Drucker pointed out that every business exists in three time zones – the traditional zone, the transition zone and the transformation zone, which correspond to the past, the present and the future.
The traditional zone is the status quo; the transition zone refers to what one is doing right now; and the transformation zone refers to building one’s business for the future. From his perspective, you need to strategically regulate all three sections at the same time so you can plan today for tomorrow. As Drucker put it, there are “no future decisions, only the future of present decisions.”
4. Change Management
Drucker welcomed change when others did not. After World War II and during the 1950s, most US companies preferred continuity. They allowed minimal, if any, change. Drucker argued that managers’ desires don’t matter. They had to deal with the acceleration of change because it was inevitable.
He said that once they managed basic business elements – and that included knowing about the market and using capital assets productively – they then had to adopt an entrepreneurial approach to integrating the past, present and future so they could transition to the company of tomorrow. To do so, Drucker says, top management must ask itself two key strategic questions: “What will the business be?” and “What should the business be?”
5. Company Culture
Drucker urged business leaders to hire a mix of different types of employees with different skills, values and levels of commitment as companies change over time. Surprisingly, he also recommends that companies allow no more than a 20% to 30% difference between top management’s salaries and regular employees’ salaries.
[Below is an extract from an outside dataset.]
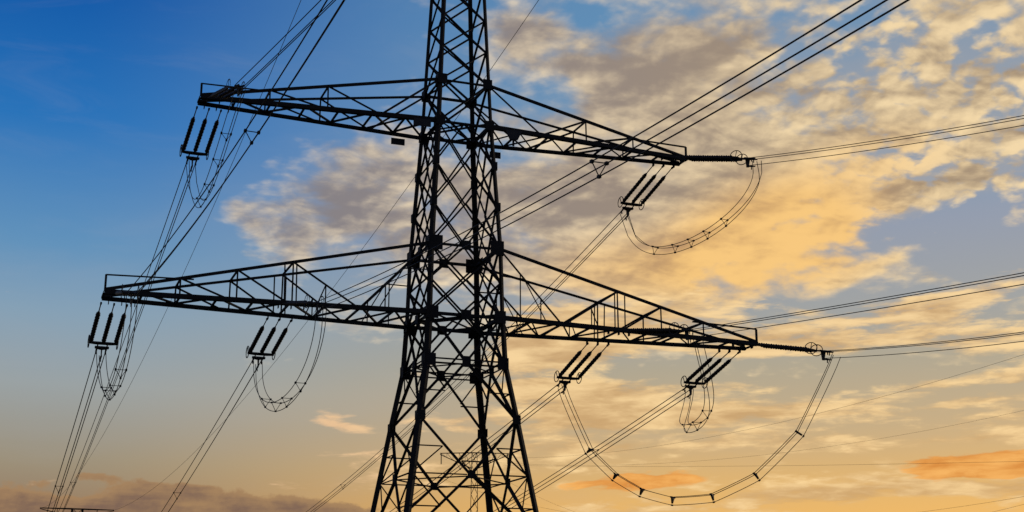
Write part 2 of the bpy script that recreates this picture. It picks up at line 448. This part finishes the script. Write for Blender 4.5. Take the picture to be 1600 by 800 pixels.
        if z0 == 0:     # secondary members of the deep bays and the hanger frame at the inner phase
            for sy in (-1,1):
                o = Vector((0,sy*.03,0)); d0, d1 = top(sy,0), bot(sy,.22)
                for k in (.33,.66):
                    p = d0+(d1-d0)*k; web.ell(p+o, Vector((p.x,p.y,.05))+o, .055)
                p = d0+(d1-d0)*.4; web.ell(p-o, corner(sx,sy,1.9), .055); web.ell(p-o, bot(sy,.165), .05)
                for du in (-.012,.03): web.ell(top(sy,.44)+Vector((sx*du*12,0,-.05)), bot(sy,.435)+Vector((sx*du*12,0,0)), .06)
                d0, d1 = top(sy,.44), bot(sy,.23); p = d0+(d1-d0)*.5
                web.ell(p+o, Vector((p.x,p.y,.05))+o, .055); web.ell(p-o, bot(sy,.36), .055)
        arm = web.build(name, STEEL, T)
        for sy in (-1,1):
            m = MB(); m.ell(bot(sy,0), bot(sy,1.0), .19, .035, flip=sy*sx); m.build('bottom_chord', STEEL, arm)
            m = MB(); m.ell(top(sy,0), top(sy,1.0), .115, .025, flip=sy*sx); m.build('top_chord', STEEL, arm)
        return arm, bot, top
    def u_on_bottom(u, top, bot, sy, sx, w0, L):
        x = abs(top(sy,u).x); return (x-w0)/(L-w0)
    arms = []
    for sx in (-1,1):
        arm, bot, top = crossarm(sx, 8.96, 11.0, 11.67, .36, .08, (.48,.72), ((0,.25),(.48,.25),(.72,.48)), 7)
        arms.append((arm, bot, top, sx, 8.96, 11.67))
        arm, bot, top = crossarm(sx, 0.0, 3.13, 15.0, .56, .1, (.44,.61,.78), ((0,.22),(.44,.23),(.61,.45),(.78,.63)), 9)
        arms.append((arm, bot, top, sx, 0.0, 15.0))
    for arm, bot, top, sx, z, L in arms:
        # tip frame
        m = MB(); dy = -(.36 if z else .56); h = .62 if z else .72; back = 2.55 if z else 3.5
        x = sx*(L-.02)
        m.ell((x,dy,z), (x,dy,z+h), .085); m.ell((x,dy,z+h), (sx*(L-back),dy*1.2,z+h+(.02 if z else .08)), .065)
        m.build('tip_frame', STEEL, arm)
        # attachment beams for the insulators
        xs_ = [10.84] if z else [14.18,7.5]
        for xa in xs_:
            for k in (-.53,0,.53):
                xx = sx*(xa+k); u = (xa+k-hw(z))/(L-hw(z))
                for sy in (-1,1):
                    m = MB(); yy = sy*(hw(z)+((.36 if z else .56)-hw(z))*u)
                    m.prism([(xx-.02,yy-.1,z-.24),(xx-.02,yy+.1,z-.24),(xx-.02,yy+.1,z+.02),(xx-.02,yy-.1,z+.02)], (.014,0,0))
                    m.build('hanger_plate', STEEL, arm)
    # earth-wire arm at the very top
    m = MB()
    for sx in (-1,1):
        for sy in (-1,1):
            m.ell(corner(sx,sy,19.2), (sx*5.95,sy*.12,19.2), .12); m.ell(corner(sx,sy,17.9), (sx*5.95,sy*.12,19.08), .09)
            m.ell((sx*3.2,sy*.5,19.2),(sx*3.2,sy*.52,18.5),.06)
        for i in range(5):
            a, b = i/5, (i+1)/5; q = lambda u, sy: Vector((sx*(.82+5.1*u), sy*(.82-.7*u), 19.2))
            m.ell(q(a,-1), q(b,1), .06); m.ell(q(a,1)+Vector((0,0,-.05)), q(b,-1)+Vector((0,0,-.05)), .06)
    for sy in (-1,1): m.ell(corner(-1,sy,19.2), corner(1,sy,19.2), .12)
    for sx in (-1,1): m.ell(corner(sx,-1,19.2), corner(sx,1,19.2), .09)
    m.build('earth_wire_arm', STEEL, T)
    # plates fixed by the body on the upper arm
    def plate(c, w, h, taper=1.0, stem=None):
        m = MB(); c = Vector(c)
        m.prism([c+Vector((-w*taper,0,-h)), c+Vector((w*taper,0,-h)), c+Vector((w,0,h)), c+Vector((-w,0,h))], (0,.03,0))
        if stem: m.ell(c+Vector((0,0,-h)), c+Vector((0,0,-h-stem)), .1)
        m.build('number_plate', PLATE, T)
    plate((-2.42,1.22,8.62), .32, .15); plate((-2.02,-1.32,8.72), .40, .17)
    plate((2.35,1.22,8.55), .27, .15); plate((2.36,-1.26,8.70), .42, .23, .45, .3)
    return T
tower = build_pylon()
def set_base(o, z):           # keep the Empty at the foot of the tower
    for ch in o.children: ch.location.z -= z
    o.location.z += z
set_base(tower, GZ)

# ------------------------------------------------------------------ insulator sets
def make_set():
    """local frame: +Y along the strings, X across, Z up"""
    T = thing('insulator_set', 'x', 'insulators')
    for x in (-.52,0,.52):
        r = MB(); r.tube([(x,0,0),(x,.84,0)], .024)
        r.box((x,.06,0),(.035,0,0),(0,.06,0),(0,0,.035)); r.build('link_rod', FITTING, T)
        s = MB(); pts = []; rad = []
        y = .82
        pts += [(x,y,0),(x,y+.1,0)]; rad += [.05,.05]; y += .1
        for k in range(20):
            rr = .104 if k % 2 else .092
            pts += [(x,y,0),(x,y+.045,0),(x,y+.06,0),(x,y+.125,0)]; rad += [.066,rr,rr*.95,.066]; y += .125
        pts += [(x,y,0),(x,y+.14,0)]; rad += [.055,.045]
        s.tube(pts, rad, 10); s.build('insulator', SHED, T)
    yp = MB(); yp.prism([(-.6,3.55,-.0),(.6,3.55,0),(.6,3.66,0),(.3,3.72,0),(-.3,3.72,0),(-.6,3.66,0)], (0,0,.035)); yoke = yp.build('yoke_plate', FITTING, T)
    y2 = MB(); y2.prism([(-.3,3.98,0),(.3,3.98,0),(.3,4.08,0),(.06,4.2,0),(-.06,4.2,0),(-.3,4.08,0)], (0,0,.04))
    for x in (-.2,.2): y2.tube([(x,3.66,0),(x,4.02,0)], .03)
    y2.prism([(0,3.95,.03),(0,4.22,.03),(0,4.22,-.42),(0,4.1,-.42)], (.02,0,0)); y2.build('bundle_plate', FITTING, T)
    for x in (-.6,.6):
        g_ = MB(); g_.ring((x,3.62,.05), (0,1,0), (0,0,1), .30, .26, .022); g_.tube([(x*.97,3.6,0),(x,3.62,.3)], .018); g_.build('corona_ring', FITTING, T)
    for x, z in ((-.2,0),(.2,0),(0,-.36)):
        c_ = MB(); c_.tube([(x,4.08,z),(x,4.2,z),(x,4.55,z)], [.03,.045,.03], 8); c_.tube([(x,4.35,z),(x,4.38,z-.16)], .028); c_.build('dead_end_clamp', FITTING, T)
    return T
def place(o, A, Y):
    A, Y = Vector(A), Vector(Y); d = (Y-A).normalized(); x = d.cross(Vector((0,0,1))).normalized(); z = x.cross(d)
    o.matrix_world = Matrix(((x.x,d.x,z.x,A.x),(x.y,d.y,z.y,A.y),(x.z,d.z,z.z,A.z),(0,0,0,1)))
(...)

He advocated strategic planning as the best way to manage change and said entrepreneurship was a way to systematically manage change. Entrepreneurs must accept uncertainty and risk, but the greater risk is doing nothing because that causes “stasis” and “stagnation.”
6. Customer-Centricity
Peter Drucker’s emphasis on consumer sovereignty broke with the popular wisdom that characterizes a company based on what it produces. Instead, Drucker called for looking at the company from the customer’s perspective. He emphasized the consumer’s need to get value.
His view: Customers don’t just buy a product. Customers buy satisfaction based on a “utility function” of the product, i.e., how they use it and how they benefit from it. You can skip any modern management book that asks “Why?” if you’ve read the original.
7. Manage Your Manager
Today, knowledge workers dominate many spheres of business and work within every organization. These expert specialists are independent-minded individuals who generally are responsible for their own productivity. Those who manage knowledge workers are, in effect, knowledge workers themselves and thus are responsible for assessing their own capabilities – their strengths, their work style, their values and their contributions.
Having said that, effective managers also know that “managing the boss” is a critical component of success. Here is how to do it right:
- Put together a “boss list” that records, by name or function, those to whom you report. It also should show those who have input into your work, who evaluate you or your team, and who you rely on to get your work done.
- Ask each person on your boss list, annually, what you do that “helps and hampers” their work and request that they do the same for you. Reflect on their responses and respond promptly with ways to improve.
- “Enable your bosses to perform” by understanding how they manage. For example, consider whether your manager prefers scheduled or ad hoc reports, whether you should present them verbally or in writing, and what time of day works best.
- “Play to the bosses’ strengths” and downplay their weaknesses to establish trust.
- Keep your manager apprised of what you and your team are doing, not just for approval but to build his or her confidence in you.
- Make sure your boss isn’t caught by surprise. Keep him or her informed.
- “Never underrate a boss” – it may cost you your job.